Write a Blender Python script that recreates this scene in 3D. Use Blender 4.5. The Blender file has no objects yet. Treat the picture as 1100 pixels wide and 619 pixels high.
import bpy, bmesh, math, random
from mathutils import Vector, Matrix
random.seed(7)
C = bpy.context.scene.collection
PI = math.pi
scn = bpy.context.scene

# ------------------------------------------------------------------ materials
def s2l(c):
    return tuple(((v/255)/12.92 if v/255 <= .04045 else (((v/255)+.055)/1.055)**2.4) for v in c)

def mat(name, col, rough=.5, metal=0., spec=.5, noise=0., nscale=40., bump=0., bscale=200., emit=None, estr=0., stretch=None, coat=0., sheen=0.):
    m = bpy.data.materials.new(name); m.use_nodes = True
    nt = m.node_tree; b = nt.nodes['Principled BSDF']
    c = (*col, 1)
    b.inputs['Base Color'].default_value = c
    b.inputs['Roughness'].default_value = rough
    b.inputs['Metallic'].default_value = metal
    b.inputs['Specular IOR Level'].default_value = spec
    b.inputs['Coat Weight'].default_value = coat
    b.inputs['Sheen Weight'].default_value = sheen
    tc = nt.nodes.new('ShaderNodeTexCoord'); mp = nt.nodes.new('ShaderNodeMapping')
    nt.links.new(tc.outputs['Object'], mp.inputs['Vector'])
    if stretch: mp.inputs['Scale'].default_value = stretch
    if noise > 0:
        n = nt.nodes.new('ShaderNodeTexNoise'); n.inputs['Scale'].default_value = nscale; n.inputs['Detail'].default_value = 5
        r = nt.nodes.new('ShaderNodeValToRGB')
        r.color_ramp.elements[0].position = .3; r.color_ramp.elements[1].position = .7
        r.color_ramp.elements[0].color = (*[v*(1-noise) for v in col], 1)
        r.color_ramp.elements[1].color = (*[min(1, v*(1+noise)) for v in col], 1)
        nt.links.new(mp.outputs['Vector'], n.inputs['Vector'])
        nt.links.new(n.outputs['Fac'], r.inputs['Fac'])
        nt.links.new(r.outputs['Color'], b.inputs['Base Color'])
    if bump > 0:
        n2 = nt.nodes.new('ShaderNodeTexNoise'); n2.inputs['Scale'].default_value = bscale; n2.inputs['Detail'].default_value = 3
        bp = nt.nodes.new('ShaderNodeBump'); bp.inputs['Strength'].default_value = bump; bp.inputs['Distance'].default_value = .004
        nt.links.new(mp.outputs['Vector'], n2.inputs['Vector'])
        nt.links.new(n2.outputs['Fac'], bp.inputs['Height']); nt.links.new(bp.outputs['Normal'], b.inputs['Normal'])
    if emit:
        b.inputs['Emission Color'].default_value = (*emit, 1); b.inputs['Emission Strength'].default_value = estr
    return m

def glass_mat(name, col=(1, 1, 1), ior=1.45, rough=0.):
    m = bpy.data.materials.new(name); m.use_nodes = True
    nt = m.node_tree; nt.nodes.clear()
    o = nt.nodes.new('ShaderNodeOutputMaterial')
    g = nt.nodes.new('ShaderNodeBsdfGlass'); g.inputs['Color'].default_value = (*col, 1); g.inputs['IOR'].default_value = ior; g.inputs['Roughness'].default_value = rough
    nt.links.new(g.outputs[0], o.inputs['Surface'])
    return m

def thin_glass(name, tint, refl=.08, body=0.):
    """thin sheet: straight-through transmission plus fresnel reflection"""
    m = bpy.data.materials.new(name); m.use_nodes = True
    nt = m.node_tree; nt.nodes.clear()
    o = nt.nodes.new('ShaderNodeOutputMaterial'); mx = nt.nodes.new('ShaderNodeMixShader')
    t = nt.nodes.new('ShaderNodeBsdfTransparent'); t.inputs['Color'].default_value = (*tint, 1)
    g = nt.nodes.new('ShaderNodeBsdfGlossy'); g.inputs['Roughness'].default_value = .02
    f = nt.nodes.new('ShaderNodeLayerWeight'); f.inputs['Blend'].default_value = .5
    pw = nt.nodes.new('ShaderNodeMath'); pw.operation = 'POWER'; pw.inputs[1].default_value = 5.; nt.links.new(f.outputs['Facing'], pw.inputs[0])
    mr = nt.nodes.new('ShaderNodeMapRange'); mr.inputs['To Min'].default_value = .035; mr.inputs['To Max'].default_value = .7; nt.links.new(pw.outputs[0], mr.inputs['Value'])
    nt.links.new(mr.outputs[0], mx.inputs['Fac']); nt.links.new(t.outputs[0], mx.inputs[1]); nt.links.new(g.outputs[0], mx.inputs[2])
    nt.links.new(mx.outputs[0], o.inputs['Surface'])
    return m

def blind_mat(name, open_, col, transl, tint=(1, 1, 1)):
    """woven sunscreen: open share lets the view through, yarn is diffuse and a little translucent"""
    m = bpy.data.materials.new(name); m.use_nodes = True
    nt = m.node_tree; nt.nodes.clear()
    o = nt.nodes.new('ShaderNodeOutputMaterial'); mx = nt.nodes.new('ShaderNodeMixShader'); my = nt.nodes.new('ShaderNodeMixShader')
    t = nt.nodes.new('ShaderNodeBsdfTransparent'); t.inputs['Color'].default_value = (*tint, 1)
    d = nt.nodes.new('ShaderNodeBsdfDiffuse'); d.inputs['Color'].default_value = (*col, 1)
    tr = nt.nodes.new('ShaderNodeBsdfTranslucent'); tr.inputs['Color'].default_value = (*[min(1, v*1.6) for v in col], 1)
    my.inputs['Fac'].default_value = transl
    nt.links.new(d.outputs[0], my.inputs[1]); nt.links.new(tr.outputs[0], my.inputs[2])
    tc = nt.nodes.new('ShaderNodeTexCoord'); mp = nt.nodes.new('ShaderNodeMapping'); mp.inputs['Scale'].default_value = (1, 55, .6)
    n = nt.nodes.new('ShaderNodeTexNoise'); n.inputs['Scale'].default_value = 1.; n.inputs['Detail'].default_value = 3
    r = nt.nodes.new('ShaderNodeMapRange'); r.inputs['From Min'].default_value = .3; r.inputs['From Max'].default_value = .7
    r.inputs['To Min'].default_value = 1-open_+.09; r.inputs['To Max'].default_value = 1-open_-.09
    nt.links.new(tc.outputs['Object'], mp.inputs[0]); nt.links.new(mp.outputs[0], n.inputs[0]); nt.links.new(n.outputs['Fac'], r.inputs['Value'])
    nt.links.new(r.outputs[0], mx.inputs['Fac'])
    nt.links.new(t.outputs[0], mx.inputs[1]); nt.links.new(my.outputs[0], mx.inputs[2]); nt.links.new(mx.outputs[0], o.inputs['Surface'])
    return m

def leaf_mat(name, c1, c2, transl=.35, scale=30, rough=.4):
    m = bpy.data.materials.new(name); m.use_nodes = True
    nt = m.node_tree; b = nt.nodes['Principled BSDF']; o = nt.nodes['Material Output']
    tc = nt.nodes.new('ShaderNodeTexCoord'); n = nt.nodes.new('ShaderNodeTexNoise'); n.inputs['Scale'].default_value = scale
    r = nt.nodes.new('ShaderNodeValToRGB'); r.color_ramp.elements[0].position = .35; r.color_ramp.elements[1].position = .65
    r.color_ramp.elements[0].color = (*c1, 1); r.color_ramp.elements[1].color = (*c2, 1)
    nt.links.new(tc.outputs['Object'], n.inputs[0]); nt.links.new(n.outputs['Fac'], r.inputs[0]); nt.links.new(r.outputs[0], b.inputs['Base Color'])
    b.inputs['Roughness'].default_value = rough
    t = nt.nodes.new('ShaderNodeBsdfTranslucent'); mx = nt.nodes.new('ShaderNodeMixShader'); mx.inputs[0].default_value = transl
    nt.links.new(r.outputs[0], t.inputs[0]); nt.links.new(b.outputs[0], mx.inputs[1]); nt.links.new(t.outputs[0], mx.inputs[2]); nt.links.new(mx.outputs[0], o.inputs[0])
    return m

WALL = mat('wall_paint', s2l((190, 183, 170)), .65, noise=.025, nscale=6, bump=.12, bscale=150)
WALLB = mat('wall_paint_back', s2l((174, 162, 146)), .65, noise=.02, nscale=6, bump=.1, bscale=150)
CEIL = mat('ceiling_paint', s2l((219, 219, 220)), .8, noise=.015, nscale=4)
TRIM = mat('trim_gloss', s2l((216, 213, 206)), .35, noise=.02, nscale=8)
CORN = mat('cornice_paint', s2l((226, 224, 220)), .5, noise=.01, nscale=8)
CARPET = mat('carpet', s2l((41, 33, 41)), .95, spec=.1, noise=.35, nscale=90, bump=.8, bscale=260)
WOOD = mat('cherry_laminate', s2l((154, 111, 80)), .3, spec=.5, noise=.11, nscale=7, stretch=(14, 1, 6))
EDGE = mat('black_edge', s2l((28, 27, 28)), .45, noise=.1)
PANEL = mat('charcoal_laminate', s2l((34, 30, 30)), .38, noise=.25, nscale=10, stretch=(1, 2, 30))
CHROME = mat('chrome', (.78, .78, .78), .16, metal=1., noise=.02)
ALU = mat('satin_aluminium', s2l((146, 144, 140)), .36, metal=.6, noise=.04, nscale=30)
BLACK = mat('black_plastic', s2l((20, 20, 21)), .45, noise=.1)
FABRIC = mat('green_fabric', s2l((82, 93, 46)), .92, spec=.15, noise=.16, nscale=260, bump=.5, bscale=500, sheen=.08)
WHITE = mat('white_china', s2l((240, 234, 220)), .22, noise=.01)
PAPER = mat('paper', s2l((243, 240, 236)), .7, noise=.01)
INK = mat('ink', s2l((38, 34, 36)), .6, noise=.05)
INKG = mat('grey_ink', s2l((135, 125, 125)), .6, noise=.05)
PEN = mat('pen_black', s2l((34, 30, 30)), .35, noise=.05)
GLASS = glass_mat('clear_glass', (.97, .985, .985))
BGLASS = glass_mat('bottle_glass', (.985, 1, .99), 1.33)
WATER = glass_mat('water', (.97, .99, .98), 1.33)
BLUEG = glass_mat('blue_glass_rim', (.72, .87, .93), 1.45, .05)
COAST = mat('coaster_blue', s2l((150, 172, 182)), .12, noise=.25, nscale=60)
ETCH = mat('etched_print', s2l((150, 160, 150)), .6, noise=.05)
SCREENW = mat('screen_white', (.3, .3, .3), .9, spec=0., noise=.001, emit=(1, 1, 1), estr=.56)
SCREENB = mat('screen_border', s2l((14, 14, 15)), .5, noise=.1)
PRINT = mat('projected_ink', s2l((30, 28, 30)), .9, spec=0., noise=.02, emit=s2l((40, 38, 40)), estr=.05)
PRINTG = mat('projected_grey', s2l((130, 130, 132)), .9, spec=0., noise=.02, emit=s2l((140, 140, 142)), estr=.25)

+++

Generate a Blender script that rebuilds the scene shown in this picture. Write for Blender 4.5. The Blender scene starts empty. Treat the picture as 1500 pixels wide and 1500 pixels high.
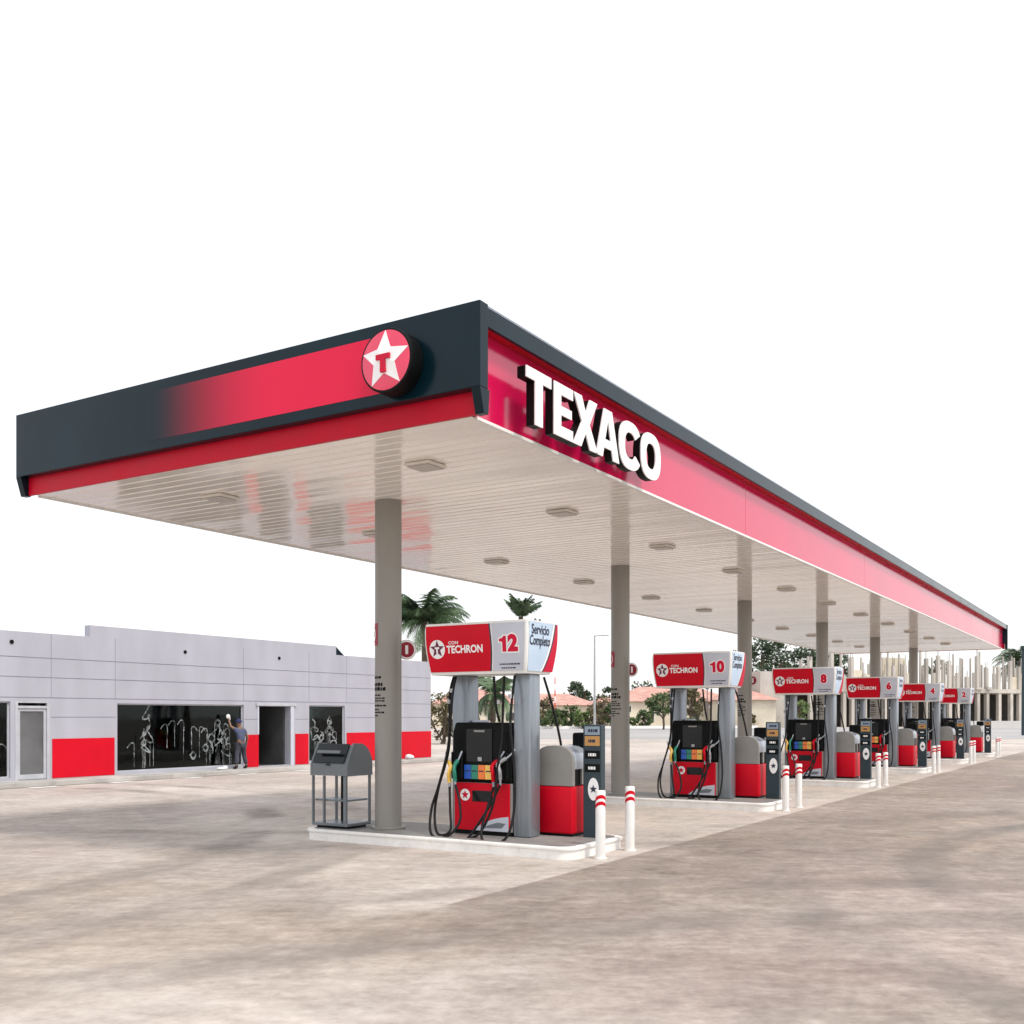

+++

→ EXERCISE PROMPT: Extract the lines from the line with "Write a Blender" through the line with "return tuple(((v/255)/12.92 if". Keep both of those lines, copy everything exactly, and add nothing.

→ RESPONSE TO THIS EXERCISE:
Write a Blender Python script that recreates this scene in 3D. Use Blender 4.5. The Blender file has no objects yet. Treat the picture as 1100 pixels wide and 619 pixels high.
import bpy, bmesh, math, random
from mathutils import Vector, Matrix
random.seed(7)
C = bpy.context.scene.collection
PI = math.pi
scn = bpy.context.scene

# ------------------------------------------------------------------ materials
def s2l(c):
    return tuple(((v/255)/12.92 if v/255 <= .04045 else (((v/255)+.055)/1.055)**2.4) for v in c)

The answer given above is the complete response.